El cuarto momento de la búsqueda es el de la reelaboración de las hipótesis originales
y necesitaría que el niño se hubiese formado por sí solo sus “ideas”, en vez de adquirirlas
ya hechas a millares, como suele suceder en las escuelas. “Por lo común —dice Dewey—
no nos preocupamos lo más mínimo de hacer que el alumno se vea comprometido en
situaciones significativas en las que su actividad genere, sostenga o reafirme ideas, es
decir, significados y conexiones percibidas.” Pero esto no significa que el maestro debe
mantenerse a distancia en calidad de observador. “La alternativa del método consistente
en suministrar un argumento ya formulado y escuchar con qué exactitud se le reproduce,
no es ceder al discípulo, sino el participar en su actividad. En esta actividad compartida,
el maestro aprende y el escolar, sin saberlo, enseña y, para decirlo de una vez, mientras
menos conciencia haya de dar y recibir instrucción por una parte y por la otra mejor será.”

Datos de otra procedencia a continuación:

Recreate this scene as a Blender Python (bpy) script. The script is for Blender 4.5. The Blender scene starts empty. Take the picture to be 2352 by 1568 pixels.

En cuanto a la última fase de la indagación, o sea, el restablecimiento de una situación
integrada, mediante la aplicación de las ideas elaboradas o por lo menos mediante su
comprobación, es evidente que parece realizarse en muchos de los métodos actuales que
insisten en que se debe aplicar lo aprendido; pero como no se parte de situaciones
verdaderas, problemáticas para el alumno, esa aplicación resulta exterior y artificiosa y no
enriquece la experiencia ordinaria, ni constituye una novedad vital.
Habiendo hecho estas observaciones críticas, Dewey concluye como sigue: “Si nos
hemos detenido especialmente en el aspecto negativo, ha sido con la intención de sugerir
medidas positivas aptas para el desarrollo eficaz del pensamiento. Cuando una escuela
está dotada de laboratorio, taller y jardín, cuando se usan libremente dramatizaciones,
representaciones y juegos, entonces existe la posibilidad de reproducir las situaciones de
la vida y adquirir y aplicar nociones e ideas al desarrollo de experiencias progresivas. Las
ideas no quedan aisladas, no forman una isla aparte. Animan y enriquecen el curso
ordinario de la vida. El aprendizaje se vuelve vital en virtud de su función, en virtud del
puesto que ocupa en la dirección de la acción.”